→ BRIEF
Copy verbatim the block of lines in the entries below whose first line contains "What three.js script" and whose last line contains "renderer.shadowMap.enabled = true;". Leave out all other lines.

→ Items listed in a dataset
— BEGIN —

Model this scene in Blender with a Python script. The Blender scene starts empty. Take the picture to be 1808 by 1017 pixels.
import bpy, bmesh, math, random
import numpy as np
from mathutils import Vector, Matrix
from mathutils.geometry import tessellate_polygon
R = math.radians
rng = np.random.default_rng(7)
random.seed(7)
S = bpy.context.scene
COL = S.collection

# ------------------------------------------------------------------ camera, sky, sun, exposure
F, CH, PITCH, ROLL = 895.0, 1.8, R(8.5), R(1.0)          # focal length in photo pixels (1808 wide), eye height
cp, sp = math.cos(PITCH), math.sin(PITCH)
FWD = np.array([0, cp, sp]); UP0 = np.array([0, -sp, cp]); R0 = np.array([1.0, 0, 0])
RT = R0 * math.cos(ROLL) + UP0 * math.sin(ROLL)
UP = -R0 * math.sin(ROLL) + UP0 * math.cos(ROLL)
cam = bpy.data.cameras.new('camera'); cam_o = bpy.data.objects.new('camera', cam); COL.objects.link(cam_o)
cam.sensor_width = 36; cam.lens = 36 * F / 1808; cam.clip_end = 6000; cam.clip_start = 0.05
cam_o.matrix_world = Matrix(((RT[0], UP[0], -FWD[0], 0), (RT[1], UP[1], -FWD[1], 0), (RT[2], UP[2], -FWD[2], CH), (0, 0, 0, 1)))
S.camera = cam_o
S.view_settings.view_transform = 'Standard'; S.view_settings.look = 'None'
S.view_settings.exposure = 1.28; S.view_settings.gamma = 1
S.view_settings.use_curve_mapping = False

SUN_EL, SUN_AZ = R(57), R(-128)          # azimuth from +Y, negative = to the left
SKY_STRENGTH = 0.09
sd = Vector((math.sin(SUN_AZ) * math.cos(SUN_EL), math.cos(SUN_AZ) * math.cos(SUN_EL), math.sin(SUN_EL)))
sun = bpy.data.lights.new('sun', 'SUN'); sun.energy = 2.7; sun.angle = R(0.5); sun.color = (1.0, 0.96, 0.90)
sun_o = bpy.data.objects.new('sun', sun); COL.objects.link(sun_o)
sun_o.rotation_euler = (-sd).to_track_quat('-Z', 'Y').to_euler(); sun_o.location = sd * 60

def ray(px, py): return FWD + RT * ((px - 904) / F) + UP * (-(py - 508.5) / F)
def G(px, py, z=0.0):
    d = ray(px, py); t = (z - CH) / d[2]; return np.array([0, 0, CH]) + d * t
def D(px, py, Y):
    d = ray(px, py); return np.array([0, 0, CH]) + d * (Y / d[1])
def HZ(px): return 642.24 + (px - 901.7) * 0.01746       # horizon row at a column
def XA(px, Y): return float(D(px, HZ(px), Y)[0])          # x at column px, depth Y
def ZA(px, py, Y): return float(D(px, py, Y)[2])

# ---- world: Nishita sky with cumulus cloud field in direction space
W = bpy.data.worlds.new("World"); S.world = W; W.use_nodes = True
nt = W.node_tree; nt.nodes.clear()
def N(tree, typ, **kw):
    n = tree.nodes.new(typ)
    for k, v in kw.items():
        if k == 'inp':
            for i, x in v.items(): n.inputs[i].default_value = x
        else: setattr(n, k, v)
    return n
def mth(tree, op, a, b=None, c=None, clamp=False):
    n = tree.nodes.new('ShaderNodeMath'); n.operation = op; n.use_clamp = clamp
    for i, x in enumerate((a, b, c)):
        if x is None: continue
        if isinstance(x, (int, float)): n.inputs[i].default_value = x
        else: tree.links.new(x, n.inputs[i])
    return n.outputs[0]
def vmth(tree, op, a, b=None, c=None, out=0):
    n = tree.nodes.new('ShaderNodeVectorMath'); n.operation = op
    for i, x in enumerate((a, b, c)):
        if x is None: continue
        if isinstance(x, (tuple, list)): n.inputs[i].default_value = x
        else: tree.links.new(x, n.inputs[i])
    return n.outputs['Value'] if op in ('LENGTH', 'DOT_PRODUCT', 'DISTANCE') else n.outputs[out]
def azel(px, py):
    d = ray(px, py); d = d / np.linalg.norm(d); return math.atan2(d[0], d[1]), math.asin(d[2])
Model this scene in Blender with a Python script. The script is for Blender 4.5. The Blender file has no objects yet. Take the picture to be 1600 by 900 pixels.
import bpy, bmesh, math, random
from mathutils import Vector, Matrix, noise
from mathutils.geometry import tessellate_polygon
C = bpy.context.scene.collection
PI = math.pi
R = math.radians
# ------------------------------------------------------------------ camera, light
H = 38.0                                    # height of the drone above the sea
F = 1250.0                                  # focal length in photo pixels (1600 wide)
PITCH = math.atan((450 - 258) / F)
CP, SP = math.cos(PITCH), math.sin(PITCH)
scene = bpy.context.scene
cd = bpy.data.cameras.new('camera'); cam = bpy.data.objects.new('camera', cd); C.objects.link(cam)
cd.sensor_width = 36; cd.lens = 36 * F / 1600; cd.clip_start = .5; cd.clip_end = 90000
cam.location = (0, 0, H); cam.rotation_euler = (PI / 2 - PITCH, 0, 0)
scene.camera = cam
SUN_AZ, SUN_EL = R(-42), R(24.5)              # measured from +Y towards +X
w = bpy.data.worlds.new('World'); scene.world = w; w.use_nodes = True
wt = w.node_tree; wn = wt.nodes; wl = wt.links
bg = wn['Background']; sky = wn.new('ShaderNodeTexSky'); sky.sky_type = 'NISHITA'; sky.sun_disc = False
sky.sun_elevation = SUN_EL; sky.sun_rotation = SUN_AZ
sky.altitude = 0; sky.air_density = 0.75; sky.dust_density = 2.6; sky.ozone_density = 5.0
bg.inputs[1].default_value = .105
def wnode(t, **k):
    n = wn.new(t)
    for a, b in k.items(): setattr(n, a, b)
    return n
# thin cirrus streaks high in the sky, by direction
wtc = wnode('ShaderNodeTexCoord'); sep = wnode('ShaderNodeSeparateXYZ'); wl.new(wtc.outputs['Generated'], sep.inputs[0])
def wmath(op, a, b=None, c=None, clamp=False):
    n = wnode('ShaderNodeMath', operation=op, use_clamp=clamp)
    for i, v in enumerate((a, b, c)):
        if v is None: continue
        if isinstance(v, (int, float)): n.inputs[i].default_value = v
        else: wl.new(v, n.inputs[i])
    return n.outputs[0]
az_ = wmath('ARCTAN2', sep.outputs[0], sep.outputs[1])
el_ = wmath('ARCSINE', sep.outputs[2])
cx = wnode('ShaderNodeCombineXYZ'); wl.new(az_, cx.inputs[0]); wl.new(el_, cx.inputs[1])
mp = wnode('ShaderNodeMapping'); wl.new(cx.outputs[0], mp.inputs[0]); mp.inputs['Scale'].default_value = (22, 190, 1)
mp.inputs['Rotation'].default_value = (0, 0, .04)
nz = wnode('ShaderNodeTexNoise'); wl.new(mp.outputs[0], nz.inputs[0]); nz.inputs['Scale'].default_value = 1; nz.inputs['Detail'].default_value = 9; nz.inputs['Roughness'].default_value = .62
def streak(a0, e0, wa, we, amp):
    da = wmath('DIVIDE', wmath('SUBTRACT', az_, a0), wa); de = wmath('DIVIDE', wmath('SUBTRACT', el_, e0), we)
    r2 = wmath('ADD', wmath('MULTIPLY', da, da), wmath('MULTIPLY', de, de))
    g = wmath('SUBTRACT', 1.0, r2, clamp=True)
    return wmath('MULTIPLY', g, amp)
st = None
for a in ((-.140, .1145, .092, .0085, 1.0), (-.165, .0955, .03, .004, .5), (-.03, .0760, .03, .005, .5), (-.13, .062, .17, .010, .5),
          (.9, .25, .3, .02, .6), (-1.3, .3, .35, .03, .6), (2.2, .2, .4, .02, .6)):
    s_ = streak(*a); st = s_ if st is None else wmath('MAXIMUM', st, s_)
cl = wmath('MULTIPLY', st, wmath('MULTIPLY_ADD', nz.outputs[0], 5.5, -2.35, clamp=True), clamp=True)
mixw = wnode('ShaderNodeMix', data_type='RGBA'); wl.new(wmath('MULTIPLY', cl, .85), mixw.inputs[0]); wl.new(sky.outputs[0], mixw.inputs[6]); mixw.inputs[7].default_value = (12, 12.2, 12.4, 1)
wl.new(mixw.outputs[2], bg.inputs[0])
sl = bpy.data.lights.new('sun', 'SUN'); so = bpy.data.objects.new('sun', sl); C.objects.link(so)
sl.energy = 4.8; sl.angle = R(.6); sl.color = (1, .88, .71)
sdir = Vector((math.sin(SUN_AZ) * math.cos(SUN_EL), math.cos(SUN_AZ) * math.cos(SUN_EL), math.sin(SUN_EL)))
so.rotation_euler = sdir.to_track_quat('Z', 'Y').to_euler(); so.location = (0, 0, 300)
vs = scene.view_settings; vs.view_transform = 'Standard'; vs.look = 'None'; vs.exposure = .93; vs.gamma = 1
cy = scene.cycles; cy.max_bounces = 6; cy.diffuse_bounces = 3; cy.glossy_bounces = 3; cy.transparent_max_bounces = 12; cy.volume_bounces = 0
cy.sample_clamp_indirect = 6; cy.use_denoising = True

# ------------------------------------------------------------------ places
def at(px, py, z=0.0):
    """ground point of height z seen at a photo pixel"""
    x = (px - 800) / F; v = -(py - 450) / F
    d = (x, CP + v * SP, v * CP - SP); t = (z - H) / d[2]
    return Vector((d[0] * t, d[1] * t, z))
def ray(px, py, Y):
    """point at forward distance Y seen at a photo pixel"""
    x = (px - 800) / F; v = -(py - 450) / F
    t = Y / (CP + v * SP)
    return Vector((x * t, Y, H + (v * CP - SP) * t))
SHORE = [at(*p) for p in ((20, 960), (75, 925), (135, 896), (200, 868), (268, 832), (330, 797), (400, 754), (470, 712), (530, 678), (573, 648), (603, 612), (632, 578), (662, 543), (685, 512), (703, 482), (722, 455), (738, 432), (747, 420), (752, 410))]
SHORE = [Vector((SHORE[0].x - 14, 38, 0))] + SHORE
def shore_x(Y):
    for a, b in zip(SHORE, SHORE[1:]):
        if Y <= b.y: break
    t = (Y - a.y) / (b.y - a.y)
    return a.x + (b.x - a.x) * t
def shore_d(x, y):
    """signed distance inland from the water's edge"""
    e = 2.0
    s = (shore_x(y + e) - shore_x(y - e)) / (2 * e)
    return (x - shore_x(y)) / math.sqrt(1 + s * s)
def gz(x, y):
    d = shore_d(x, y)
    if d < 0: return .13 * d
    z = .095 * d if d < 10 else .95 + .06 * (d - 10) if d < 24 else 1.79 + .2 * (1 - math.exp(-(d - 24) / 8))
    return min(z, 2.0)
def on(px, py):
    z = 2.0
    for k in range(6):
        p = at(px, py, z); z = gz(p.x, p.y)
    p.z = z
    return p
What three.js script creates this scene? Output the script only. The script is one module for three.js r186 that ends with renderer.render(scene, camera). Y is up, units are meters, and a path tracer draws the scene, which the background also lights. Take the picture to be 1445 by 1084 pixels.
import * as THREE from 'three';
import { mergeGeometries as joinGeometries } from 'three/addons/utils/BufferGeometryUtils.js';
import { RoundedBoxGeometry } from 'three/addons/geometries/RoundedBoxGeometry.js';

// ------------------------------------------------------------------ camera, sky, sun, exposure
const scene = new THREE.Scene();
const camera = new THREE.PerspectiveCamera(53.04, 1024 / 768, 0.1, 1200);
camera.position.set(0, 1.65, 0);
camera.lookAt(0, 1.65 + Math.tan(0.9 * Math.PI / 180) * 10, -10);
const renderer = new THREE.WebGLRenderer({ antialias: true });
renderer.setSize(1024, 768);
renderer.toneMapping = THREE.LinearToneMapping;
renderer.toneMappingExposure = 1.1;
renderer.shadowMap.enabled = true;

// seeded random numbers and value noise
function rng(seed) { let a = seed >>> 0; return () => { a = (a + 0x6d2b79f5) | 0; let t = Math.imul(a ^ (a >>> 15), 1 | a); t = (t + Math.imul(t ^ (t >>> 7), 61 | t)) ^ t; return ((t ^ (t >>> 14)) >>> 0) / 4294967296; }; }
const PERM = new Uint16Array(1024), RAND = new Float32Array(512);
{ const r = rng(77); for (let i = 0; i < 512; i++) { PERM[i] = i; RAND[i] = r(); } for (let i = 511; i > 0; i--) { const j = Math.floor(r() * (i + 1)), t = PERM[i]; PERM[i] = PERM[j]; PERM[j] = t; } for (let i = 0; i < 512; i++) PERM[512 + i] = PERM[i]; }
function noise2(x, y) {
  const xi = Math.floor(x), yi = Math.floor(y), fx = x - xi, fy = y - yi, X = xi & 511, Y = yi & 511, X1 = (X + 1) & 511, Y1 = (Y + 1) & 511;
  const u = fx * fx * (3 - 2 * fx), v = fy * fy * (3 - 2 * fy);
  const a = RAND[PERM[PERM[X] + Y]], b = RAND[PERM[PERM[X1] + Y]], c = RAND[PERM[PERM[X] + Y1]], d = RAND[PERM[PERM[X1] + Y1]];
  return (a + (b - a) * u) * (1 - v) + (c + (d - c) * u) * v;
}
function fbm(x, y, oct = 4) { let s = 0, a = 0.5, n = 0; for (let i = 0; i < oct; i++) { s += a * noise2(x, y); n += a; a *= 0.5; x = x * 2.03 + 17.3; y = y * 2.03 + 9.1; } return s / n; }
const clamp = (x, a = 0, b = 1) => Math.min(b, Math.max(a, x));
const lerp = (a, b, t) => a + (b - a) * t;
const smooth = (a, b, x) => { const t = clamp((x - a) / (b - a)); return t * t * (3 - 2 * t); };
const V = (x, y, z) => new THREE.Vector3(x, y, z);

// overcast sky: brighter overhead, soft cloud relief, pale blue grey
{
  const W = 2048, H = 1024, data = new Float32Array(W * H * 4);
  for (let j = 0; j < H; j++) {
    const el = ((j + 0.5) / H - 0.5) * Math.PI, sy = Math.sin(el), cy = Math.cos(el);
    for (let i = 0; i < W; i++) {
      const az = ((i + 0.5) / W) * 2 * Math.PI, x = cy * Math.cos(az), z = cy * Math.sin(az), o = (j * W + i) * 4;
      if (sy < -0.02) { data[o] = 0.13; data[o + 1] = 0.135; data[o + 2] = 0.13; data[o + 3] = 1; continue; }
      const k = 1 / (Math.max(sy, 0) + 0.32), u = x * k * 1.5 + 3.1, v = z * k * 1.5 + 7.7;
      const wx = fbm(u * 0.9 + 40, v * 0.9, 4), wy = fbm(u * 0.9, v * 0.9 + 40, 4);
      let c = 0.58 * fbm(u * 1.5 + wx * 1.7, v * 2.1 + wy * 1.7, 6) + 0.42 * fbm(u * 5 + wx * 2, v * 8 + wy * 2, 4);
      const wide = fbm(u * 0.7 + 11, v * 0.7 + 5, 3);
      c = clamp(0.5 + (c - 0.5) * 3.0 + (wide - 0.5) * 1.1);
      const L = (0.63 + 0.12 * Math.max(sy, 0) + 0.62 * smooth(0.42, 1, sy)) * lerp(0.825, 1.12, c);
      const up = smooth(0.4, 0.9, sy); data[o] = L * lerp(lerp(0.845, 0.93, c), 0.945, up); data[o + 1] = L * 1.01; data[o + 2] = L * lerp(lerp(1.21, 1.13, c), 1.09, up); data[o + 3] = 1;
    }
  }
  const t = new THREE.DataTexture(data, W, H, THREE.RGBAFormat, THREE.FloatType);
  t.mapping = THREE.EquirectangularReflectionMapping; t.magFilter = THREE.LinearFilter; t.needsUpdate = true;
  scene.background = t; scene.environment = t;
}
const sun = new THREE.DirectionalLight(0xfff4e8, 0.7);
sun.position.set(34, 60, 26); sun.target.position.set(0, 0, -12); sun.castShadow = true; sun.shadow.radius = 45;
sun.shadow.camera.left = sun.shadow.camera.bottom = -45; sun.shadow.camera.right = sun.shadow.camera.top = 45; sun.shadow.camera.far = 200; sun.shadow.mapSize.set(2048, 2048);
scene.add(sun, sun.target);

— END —

→ RESPONSE BELOW
What three.js script creates this scene? Output the script only. The script is one module for three.js r186 that ends with renderer.render(scene, camera). Y is up, units are meters, and a path tracer draws the scene, which the background also lights. Take the picture to be 1445 by 1084 pixels.
import * as THREE from 'three';
import { mergeGeometries as joinGeometries } from 'three/addons/utils/BufferGeometryUtils.js';
import { RoundedBoxGeometry } from 'three/addons/geometries/RoundedBoxGeometry.js';

// ------------------------------------------------------------------ camera, sky, sun, exposure
const scene = new THREE.Scene();
const camera = new THREE.PerspectiveCamera(53.04, 1024 / 768, 0.1, 1200);
camera.position.set(0, 1.65, 0);
camera.lookAt(0, 1.65 + Math.tan(0.9 * Math.PI / 180) * 10, -10);
const renderer = new THREE.WebGLRenderer({ antialias: true });
renderer.setSize(1024, 768);
renderer.toneMapping = THREE.LinearToneMapping;
renderer.toneMappingExposure = 1.1;
renderer.shadowMap.enabled = true;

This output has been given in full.